Mr. Gardner’s wish to let the Township Council handle the planning was supported by Township Planner John Madden, who said any work by township professionals would overlap the work done last year by project planner RMJM Hillier.
”You will have to duplicate services,” said Mr. Madden. “We would have to trace over a lot things that Hillier already did.”
Mr. Madden’s recommendation was that the Township Council work with RMJM Hillier officials and go back to several plans created by the planning firm following community workshops in the spring of 2007 to create a viable plan that the council supported for the redevelopment area.
Board members said it was the first time they heard professionals recommend Township Council handle the process.
Council support for a comprehensive plan for the redevelopment area — instead of one inclusive only of parking for West Windsor residents and a redone Main Street area along Route 571 — was another discussion topic during Wednesday’s discussions.
Board members said they believed that council — especially the majority elected last May of William Anklowitz, George Borek, and Charles Morgan — only supported those components, and would shoot down any larger plan that had other elements.
An e-mail from absent Planning Board member Debra Lemeshow was read aloud during the meeting by Planning Board Attorney Gerald Muller.
Speaking of a letter from Mr.

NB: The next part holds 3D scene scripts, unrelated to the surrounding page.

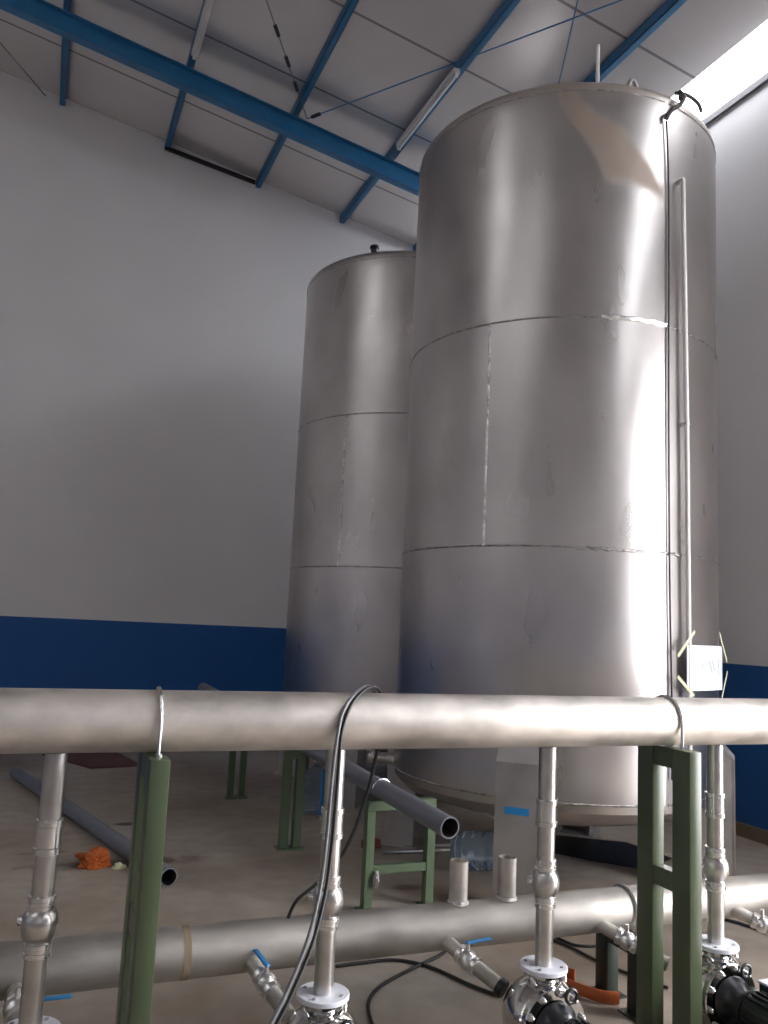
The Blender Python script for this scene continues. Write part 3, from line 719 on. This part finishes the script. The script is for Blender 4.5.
loop(6, MT['black'], 'looped_cable', 'black cable looped over the header pipe, its tail curving to the floor',
     over([(346, 717, 2.545), (352, 704, 2.56), (360, 694, 2.59), (368, 688, 2.63), (375, 687, 2.665), (380, 692, 2.71), (382, 705, 2.737)], .0062),
     [at(380, 730, 1, 2.745), at(377, 752, 1, 2.80), at(365, 800, 1, 2.86), at(345, 850, 1, 2.90), at(318, 882, 1, 2.92), at(297, 900, 1, 2.93), at(288, 918, 1, 2.94)], .0062)
fl = lambda x, y, z=.008: at(x, y, 2, z)
def floor_cable(pix, m, lab, r=.008): 
    pts = [fl(*p, r+.001) for p in pix]
    tag(MB().tube(pts, r, 8, smooth=6).build('floor_cable', m, origin=tuple(pts[0])), lab, 'cable', 'black cables on the floor')
floor_cable([(336, 966), (360, 963), (395, 960), (430, 967), (470, 985), (500, 996)], MT['black'], 'black cable on the floor running right from the second riser')
floor_cable([(374, 1030), (368, 1005), (378, 988), (405, 972), (440, 955), (452, 944)], MT['black'], 'black cable on the floor bending down towards the frame bottom')
floor_cable([(552, 935), (575, 945), (600, 946)], MT['black'], 'short black cable on the floor behind the low green stand', .007)
floor_cable([(548, 938), (572, 948), (600, 962), (640, 978), (668, 988)], MT['black'], 'black cable on the floor passing the orange strap', .007)
floor_cable([(720, 918), (745, 925), (780, 938)], MT['black'], 'black cable on the floor behind the rightmost riser')

# ------------------------------------------------------------------ daylight
w = bpy.data.worlds.new('sky'); SC.world = w; w.use_nodes = True
bg = w.node_tree.nodes['Background']; bg.inputs[0].default_value = (.98, .97, 1.0, 1); bg.inputs[1].default_value = 9.0
def area(name, loc, sx, sy, d, portal=False, energy=0, col=(1, 1, 1)):
    l = bpy.data.lights.new(name, 'AREA'); l.shape = 'RECTANGLE'; l.size = sx; l.size_y = sy; l.energy = energy; l.color = col
    o = bpy.data.objects.new(name, l); COL.objects.link(o); o.location = loc
    o.rotation_euler = Vector(d).to_track_quat('-Z', 'Z').to_euler()
    if portal: l.cycles.is_portal = True
    return o
area('door_daylight_portal', (XW+.1, (D0+D1)/2, DZ/2), D1-D0, DZ, (-1, 0, 0), True)

SC.view_settings.view_transform = 'Standard'; SC.view_settings.look = 'None'
SC.view_settings.exposure = 1.05; SC.view_settings.gamma = 1.0; SC.view_settings.use_curve_mapping = False
SC.cycles.use_denoising = True
SC.cycles.max_bounces = 12; SC.cycles.diffuse_bounces = 8; SC.cycles.glossy_bounces = 6
SC.cycles.sample_clamp_indirect = 10
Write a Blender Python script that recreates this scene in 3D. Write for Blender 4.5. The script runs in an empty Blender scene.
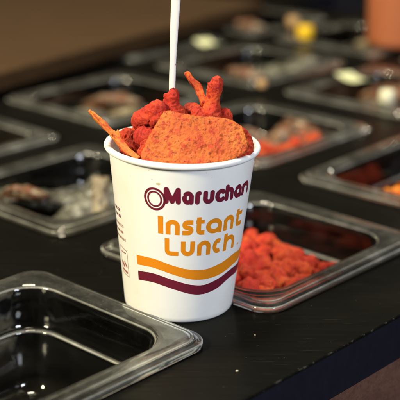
import bpy, bmesh, math, random
from mathutils import Vector, noise, Matrix
random.seed(7)
S = bpy.context.scene
COL = S.collection

# ------------------------------------------------------------------ camera geometry
F_PX, PITCH = 1160.0, math.radians(19)
CAM = Vector((0.0118, -0.687, 0.3056))
FW = Vector((0, math.cos(PITCH), -math.sin(PITCH)))
UPV = Vector((0, math.sin(PITCH), math.cos(PITCH)))
RT = Vector((1, 0, 0))
def ray(x, y):
    return ((x-200)*RT - (y-200)*UPV + F_PX*FW).normalized()
def on_y(x, y, Y):                      # a photo pixel turned into a point of the upright plane at depth Y
    r = ray(x, y); return CAM + r*((Y-CAM.y)/r.y)
def on_z(x, y, z=0.0):
    r = ray(x, y); return CAM + r*((z-CAM.z)/r.z)
def on_plane(x, y, p0, n):
    r = ray(x, y); return CAM + r*((p0-CAM).dot(n)/r.dot(n))
# counter axes: u runs away to the right, v runs away to the left
AU = Vector((0.681, 0.733, 0)).normalized()
AV = Vector((-AU.y, AU.x, 0))
def uv(u, v, z=0.0): return AU*u + AV*v + Vector((0, 0, z))
ROT_U = math.atan2(AU.y, AU.x)

# ------------------------------------------------------------------ helpers
def tag(o, label=None, cat=None, group=None, kind=None):
    if label: o['label'] = label
    if cat: o['category'] = cat
    if group: o['group'] = group
    if kind: o['kind'] = kind
    return o
def link(name, me, m, parent=None, smooth=True):
    o = bpy.data.objects.new(name, me); COL.objects.link(o)
    if m and not me.materials: me.materials.append(m)
    if smooth:
        for p in me.polygons: p.use_smooth = True
    if parent: o.parent = parent
    return o
def pymesh(name, vs, fs):
    me = bpy.data.meshes.new(name); me.from_pydata([tuple(v) for v in vs], [], fs); me.update(); return me
def fix_normals(me):
    bm = bmesh.new(); bm.from_mesh(me); bmesh.ops.recalc_face_normals(bm, faces=bm.faces); bm.to_mesh(me); bm.free()
def empty(name, loc=(0, 0, 0), rz=0):
    o = bpy.data.objects.new(name, None); COL.objects.link(o); o.location = loc; o.rotation_euler = (0, 0, rz)
    o.empty_display_size = 0.02
    return o

# ------------------------------------------------------------------ materials
class NT:
    def __init__(s, name):
        s.m = bpy.data.materials.new(name); s.m.use_nodes = True
        s.t = s.m.node_tree; s.n = s.t.nodes; s.b = s.n['Principled BSDF']
        s.out = s.n['Material Output']
    def new(s, t, **kw):
        n = s.n.new(t)
        for k, v in kw.items():
            if k in n.inputs: n.inputs[k].default_value = v
            else: setattr(n, k, v)
        return n
    def l(s, a, b): s.t.links.new(a, b)
    def coord(s, scale=(1, 1, 1), rot=(0, 0, 0), kind='Object'):
        c = s.new('ShaderNodeTexCoord'); mp = s.new('ShaderNodeMapping')
        mp.inputs['Scale'].default_value = scale; mp.inputs['Rotation'].default_value = rot
        s.l(c.outputs[kind], mp.inputs['Vector']); return mp.outputs['Vector']
    def noise(s, vec, scale, detail=4, rough=0.55, dist=0):
        n = s.new('ShaderNodeTexNoise', Scale=scale, Detail=detail, Roughness=rough, Distortion=dist)
        s.l(vec, n.inputs['Vector']); return n.outputs['Fac']
    def ramp(s, fac, stops, interp='LINEAR'):
        r = s.new('ShaderNodeValToRGB'); r.color_ramp.interpolation = interp
        els = r.color_ramp.elements
        while len(els) < len(stops): els.new(0.5)
        for e, (p, c) in zip(els, stops):
            e.position = p; e.color = (c, c, c, 1) if isinstance(c, (int, float)) else (*c, 1)
        s.l(fac, r.inputs['Fac']); return r.outputs['Color']
    def mix(s, fac, a, b):
        m = s.new('ShaderNodeMix', data_type='RGBA')
        for sock, v in ((m.inputs[0], fac), (m.inputs[6], a), (m.inputs[7], b)):
            if isinstance(v, (int, float)): sock.default_value = v
            elif isinstance(v, tuple): sock.default_value = (*v, 1)
            else: s.l(v, sock)
        return m.outputs[2]
    def bump(s, h, strength=0.3, dist=0.001):
        b = s.new('ShaderNodeBump', Strength=strength, Distance=dist); s.l(h, b.inputs['Height'])
        s.l(b.outputs['Normal'], s.b.inputs['Normal']); return b
    def set(s, **kw):
        for k, v in kw.items():
            k = k.replace('_', ' ')
            if hasattr(v, 'links') or not isinstance(v, (int, float, tuple)): s.l(v, s.b.inputs[k])
            elif isinstance(v, tuple): s.b.inputs[k].default_value = (*v, 1)
            else: s.b.inputs[k].default_value = v
        return s

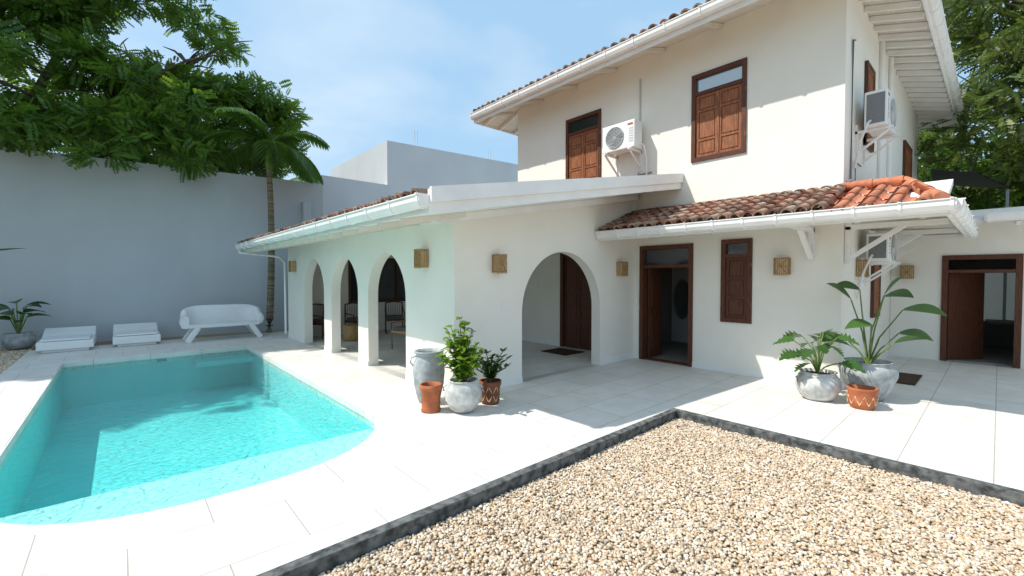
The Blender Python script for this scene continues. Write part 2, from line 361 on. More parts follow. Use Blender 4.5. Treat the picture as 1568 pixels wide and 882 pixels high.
def gutter(mb,p0,p1,out,w=.13,h=.13,m='white_paint',strap=.62):
    p0=Vector(p0);p1=Vector(p1);out=Vector(out);d=(p1-p0).normalized();z=Vector((0,0,1))
    def ext(a,b,k):
        prof=[(0,0),(0,-h*1.0),(w*.35,-h*1.12),(w*.75,-h*.95),(w*.97,-h*.55),(w,-.012),(w*1.1,-.012),(w*1.1,0)]
        V=[]
        for p in (a,b):
            for x,y in prof: V.append(p+out*(x+(k if x>0 else 0))+z*(y-(k if y<-.05 else -k*.6)))
        q=len(prof); mb.add(V,[(i,(i+1)%q,q+(i+1)%q,q+i) for i in range(q)]+[tuple(range(q)),tuple(range(q,2*q))],m)
    ext(p0,p1,0); L=(p1-p0).length; c=max(1,int(L/strap))
    for i in range(c+1):
        s=p0+d*(.03+(L-.08)*i/c); ext(s,s+d*.03,.011)
# arcade roof
mb=MB(); sl=.182
def zb(x): return 2.40+sl*(x-2.5)
def slab(x0,x1,y0,y1,lo,hi,m):
    mb.hexa([(x0,y0,zb(x0)+lo),(x1,y0,zb(x1)+lo),(x1,y1,zb(x1)+lo),(x0,y1,zb(x0)+lo),(x0,y0,zb(x0)+hi),(x1,y0,zb(x1)+hi),(x1,y1,zb(x1)+hi),(x0,y1,zb(x0)+hi)],m)
slab(2.5,7.995,4.12,13.9,0,.15,'white_paint')
slab(2.47,7.99,4.08,4.117,-.015,.25,'white_paint'); slab(2.47,7.99,4.04,4.077,.10,.27,'white_paint')
slab(2.47,7.99,13.903,13.94,-.02,.25,'white_paint')
slab(3.1,7.9,4.95,5.098,-.11,-.003,'white_paint')
for y in np.arange(4.8,13.8,.62): slab(2.52,3.47,y,y+.05,-.07,-.003,'soffit')
gutter(mb,(2.47,13.9,2.58),(2.47,4.08,2.58),(-1,0,0))
mb.tube([(2.40,13.8,2.44),(2.40,13.8,2.36),(3.3,13.5,2.26),(3.42,13.36,2.1),(3.42,13.36,.1)],.03,8,'white_paint')
mb.finish('arcade_roof',villa)
mb=MB(); tiles(mb,(2.46,4.14,2.55),(2.46,13.88,2.55),(8,13.88,2.55+sl*5.54),(8,4.14,2.55+sl*5.54),'roof_tile',lift=.02,pitch=.18,r=.075,step=.02); mb.finish('arcade_roof_tiles',villa)
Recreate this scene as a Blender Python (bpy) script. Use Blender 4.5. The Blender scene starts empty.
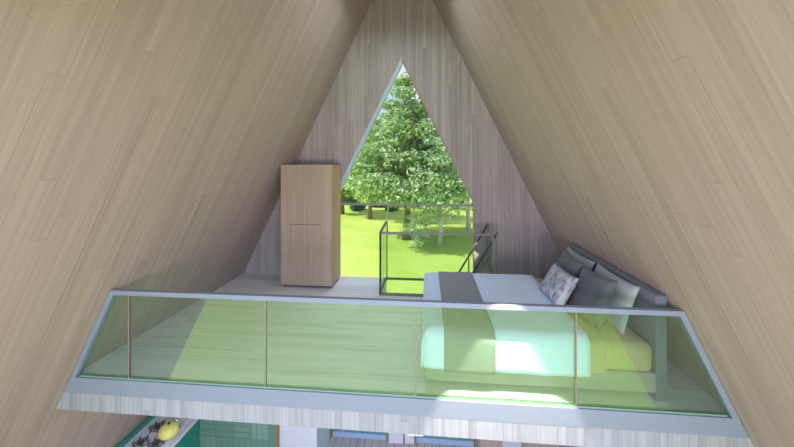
import bpy, bmesh, math, random
import numpy as np
from mathutils import Vector, Matrix
R = math.radians
random.seed(4); rng = np.random.default_rng(7)
S = bpy.context.scene
COL = S.collection

# ------------------------------------------------------------------ helpers
def link(name, me, mat=None, parent=None):
    o = bpy.data.objects.new(name, me); COL.objects.link(o)
    if mat is not None and me is not None: me.materials.append(mat)
    if parent is not None: o.parent = parent
    return o
def empty(name, loc, label, cat, group=None, rz=0):
    o = bpy.data.objects.new(name, None); COL.objects.link(o)
    o.location = loc; o.rotation_euler = (0, 0, rz); o.empty_display_size = .1
    tag(o, label, cat, group); return o
def tag(o, label=None, cat=None, group=None, kind=None):
    if label: o['label'] = label
    if cat: o['category'] = cat
    if group: o['group'] = group
    if kind: o['kind'] = kind
    return o
class MB:
    """collects shapes into one mesh; coordinates are given in world space, build() moves them to the parent's frame"""
    def __init__(s): s.bm = bmesh.new()
    def box(s, x0, x1, y0, y1, z0, z1, bev=0, seg=2):
        b = bmesh.new(); bmesh.ops.create_cube(b, size=1)
        for v in b.verts:
            v.co = Vector(((x0+x1)/2+v.co.x*(x1-x0), (y0+y1)/2+v.co.y*(y1-y0), (z0+z1)/2+v.co.z*(z1-z0)))
        if bev: bmesh.ops.bevel(b, geom=list(b.edges), offset=bev, segments=seg, profile=.5, affect='EDGES')
        return s.merge(b)
    def merge(s, b, M=None):
        if M is not None: bmesh.ops.transform(b, matrix=M, verts=b.verts)
        me = bpy.data.meshes.new('t'); b.to_mesh(me); b.free(); s.bm.from_mesh(me); bpy.data.meshes.remove(me); return s
    def bar(s, a, b_, w, h=None, up=(0, 0, 1), bev=0):
        """rectangular bar from a to b, w wide, h high"""
        h = h or w; a = Vector(a); b_ = Vector(b_); d = b_-a; L = d.length; z = d.normalized()
        u = Vector(up)
        if abs(z.dot(u)) > .99: u = Vector((0, 1, 0))
        x = u.cross(z).normalized(); y = z.cross(x)
        b = bmesh.new(); bmesh.ops.create_cube(b, size=1)
        for v in b.verts: v.co = Vector((v.co.x*w, v.co.y*h, v.co.z*L))
        if bev: bmesh.ops.bevel(b, geom=list(b.edges), offset=bev, segments=2, affect='EDGES')
        M = Matrix.Translation((a+b_)/2) @ Matrix((x, y, z)).transposed().to_4x4()
        return s.merge(b, M)
    def tube(s, pts, rad, n=8):
        pts = [Vector(p) for p in pts]
        rr = rad if isinstance(rad, (list, tuple)) else [rad]*len(pts)
        rings = []
        px = None
        for i, p in enumerate(pts):
            d = (pts[min(i+1, len(pts)-1)]-pts[max(i-1, 0)]).normalized()
            if px is None: px = d.orthogonal().normalized()
            else: px = (px-d*px.dot(d)).normalized()
            py = d.cross(px)
            rings.append([s.bm.verts.new(p+(px*math.cos(2*math.pi*k/n)+py*math.sin(2*math.pi*k/n))*rr[i]) for k in range(n)])
        for a, b in zip(rings, rings[1:]):
            for k in range(n):
                f = s.bm.faces.new((a[k], a[(k+1) % n], b[(k+1) % n], b[k])); f.smooth = True
        s.bm.faces.new(rings[0][::-1]); s.bm.faces.new(rings[-1]); return s
    def prism(s, poly, d, axis='y'):
        """poly: list of 3D points in order; extruded by vector d"""
        d = Vector(d); a = [s.bm.verts.new(Vector(p)) for p in poly]; b = [s.bm.verts.new(Vector(p)+d) for p in poly]
        s.bm.faces.new(a); s.bm.faces.new(b[::-1])
        n = len(a)
        for i in range(n): s.bm.faces.new((a[i], b[i], b[(i+1) % n], a[(i+1) % n]))
        return s
    def lathe(s, prof, c, n=32, sc=(1, 1)):
        rings = []
        for r, z in prof:
            rings.append([s.bm.verts.new((c[0]+r*sc[0]*math.cos(2*math.pi*k/n), c[1]+r*sc[1]*math.sin(2*math.pi*k/n), c[2]+z)) for k in range(n)])
        for a, b in zip(rings, rings[1:]):
            for k in range(n):
                f = s.bm.faces.new((a[k], a[(k+1) % n], b[(k+1) % n], b[k])); f.smooth = True
        s.bm.faces.new(rings[0][::-1]); s.bm.faces.new(rings[-1]); return s
    def build(s, name, mat, parent=None, smooth=None):
        bmesh.ops.recalc_face_normals(s.bm, faces=s.bm.faces)
        if parent is not None:
            M = Matrix.Translation(parent.location) @ Matrix.Rotation(parent.rotation_euler.z, 4, 'Z')
            bmesh.ops.transform(s.bm, matrix=M.inverted(), verts=s.bm.verts)
        me = bpy.data.meshes.new(name); s.bm.to_mesh(me); s.bm.free()
        if smooth:
            for p in me.polygons: p.use_smooth = True
        return link(name, me, mat, parent)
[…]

Anklowitz to the board, she said, “This appears to me as more rhetoric and a façade for council’s intended single outcome: a parking garage and Route 571 Main Street – period. They should just come out and tell the Planning Board to identify the necessary acreage for a garage.”
Mr. Morgan cast the lone abstention, after saying earlier that he believed the general feeling on council was to let the board perform its work without additional council instructions.
Councilwoman Heidi Kleinman said Thursday that she was confident council could effectively move forward with the plan.
”The task of council will now be to facilitate a discussion to develop the directives to give to Bob Hillier to revise his redevelopment concept plans,” said Ms. Kleinman. “He presented something and said what would you like me to do, and we need to provide him some directives.”
Mayor Hsueh said he agreed with moving forward to get RMJM Hillier more involved in the process.
”My recommendations to the council is to schedule a meeting with RMJM Hillier,” said Mayor Hsueh. “Later we can have the Planning Board and its consultants double-check and analyze. Once we have a concept plan the Planning Board will have to review it anyway.”